The psychics responded with posts labelling Duffy a “psychic stalker”.
Because of this, a Google search of her name started returning results with extracts of the articles calling her a psychic stalker, and its autocomplete function offered the words psychic stalker after her name.
Dr Duffy asked Google to remove all that. Google refused. Litigation ensued.
This latest judgment was Google’s appeal of the original judgment, in which it lost and Dr Duffy won $115,000 in damages.
You might think that a payment of $115,000 would be immaterial to a multinational tech company like Google, but the broader implications for its business and other online intermediaries were huuugggeee.
The legal question was whether Google was a publisher of the search engine results in a way that makes it liable for defamation. Here’s the short version of the appeal court’s answer.
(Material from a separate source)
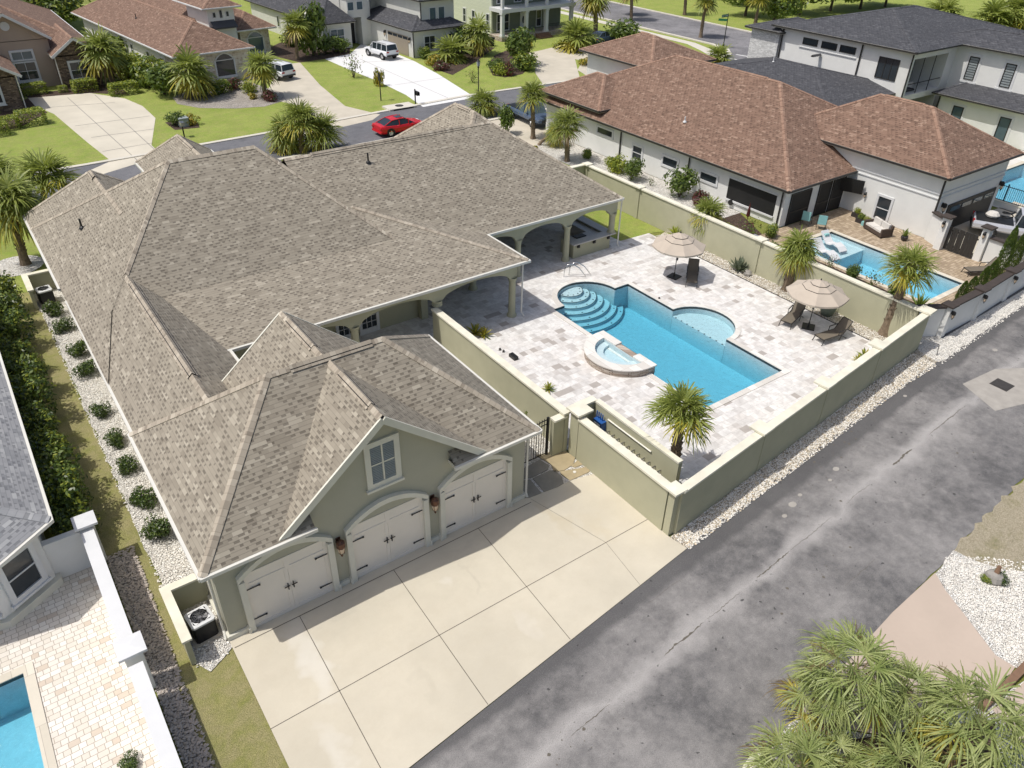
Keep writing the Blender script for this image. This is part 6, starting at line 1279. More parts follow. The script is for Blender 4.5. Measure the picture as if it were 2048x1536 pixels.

Google said it was not a publisher of the defamatory results because its algorithms automatically produce results at the request of users, performing over 100 billion searches every month.
The court accepted this, and found that Google was not liable for the results prior to it being made aware that they were defamatory. However, the court also said that once Dr Duffy notified Google of the defamatory material, its failure to remove the results amounted to further publications of the defamatory material.
This largely reaffirms the position of secondary publishers like search engines, or hosts of user generated content like chat rooms, Facebook page operators, or any news or other sites with user comments.
Once you know, or should reasonably know, that material is defamatory, then you can be liable for publishing it.
What happens now? Keep your eyes and ears peeled for a High Court appeal by Google. Our bet is that the mega search engine is not going to roll over on this decision lightly.
In the meantime, if we were Google we’d be reviewing our complaints handling procedures very carefully.